Question

What is the serial number of a boy in the middle in a row of 45 boys?

Answer 1

Hint: In this question we have to find out the serial number of boys in the middle of 45 boys, so first of all we have to find out how many boys in the middle. If total number of boys are an even number that is in the form of $2n$ then we have two middle terms that is \[{{\left( \dfrac{2n-1}{2} \right)}^{th}}\] and ${{\left( \dfrac{2n+1}{2} \right)}^{th}}$ terms. If number are odd number, suppose $2m+1$ then only one term if middle term that is \[{{\left( \dfrac{2m+1+1}{2} \right)}^{th}}\] term.
In the given question the total number of students is 45 which is an odd number, so we apply here an odd number case.

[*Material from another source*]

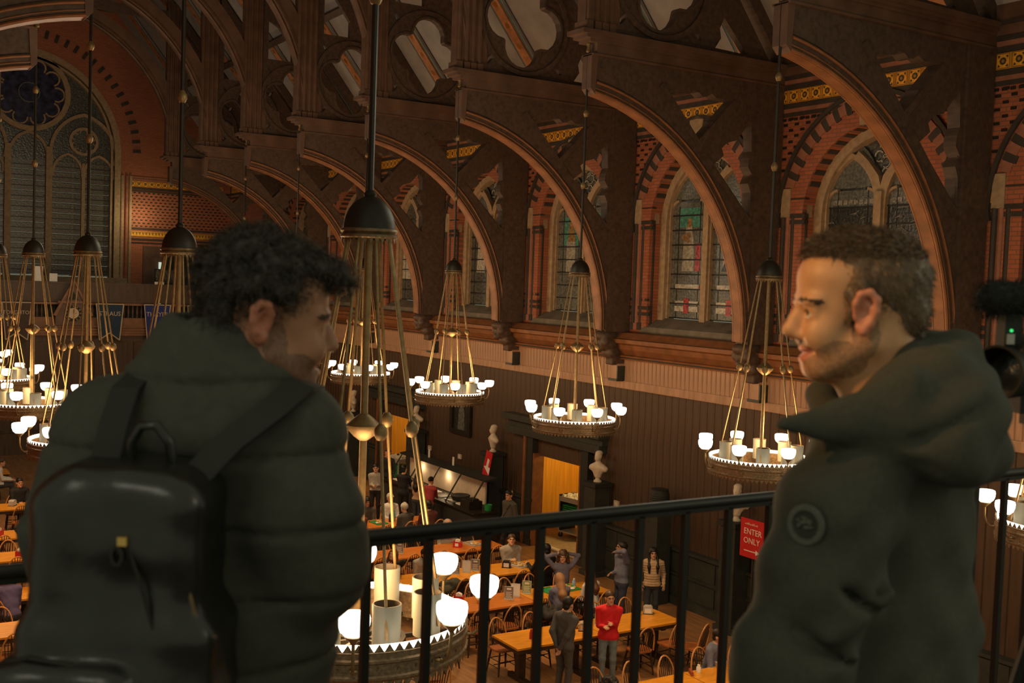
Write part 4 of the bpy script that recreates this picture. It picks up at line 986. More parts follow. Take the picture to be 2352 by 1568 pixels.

Complete step by step answer:
In the given question we have a total of 45 students, so mark them as first, second, third, fourth, and so on up to $ 45^{th}$.
As we know that if $2m+1=45$ is an odd number then we have only one middle term, and this is ${{\left( \dfrac{2m+1+1}{2} \right)}^{th}}$ term.
So, suppose the middle term is denoted by $M$, hence we can write
\[M=\dfrac{45+1}{2}\]
Here we put $2m+1=45$
Further on calculation we can write
$\begin{align}
  & M=\dfrac{46}{2} \\
 & \Rightarrow M=23 \\
\end{align}$
Hence ${{23}^{th}}$ term is middle term.
As we mark the serial numbers of boys as ${{1}^{th}},{{2}^{nd}},{{3}^{rd}}...$ and so on up to ${{45}^{th}}$, so we can say that serial number of a boy in the middle in a row of 45 boys is twenty third.

Note: It should be noted that if total number of terms is odd number then the middle term is also at odd place, and if total number of terms even then we have two middle terms, one at even place and one at odd place.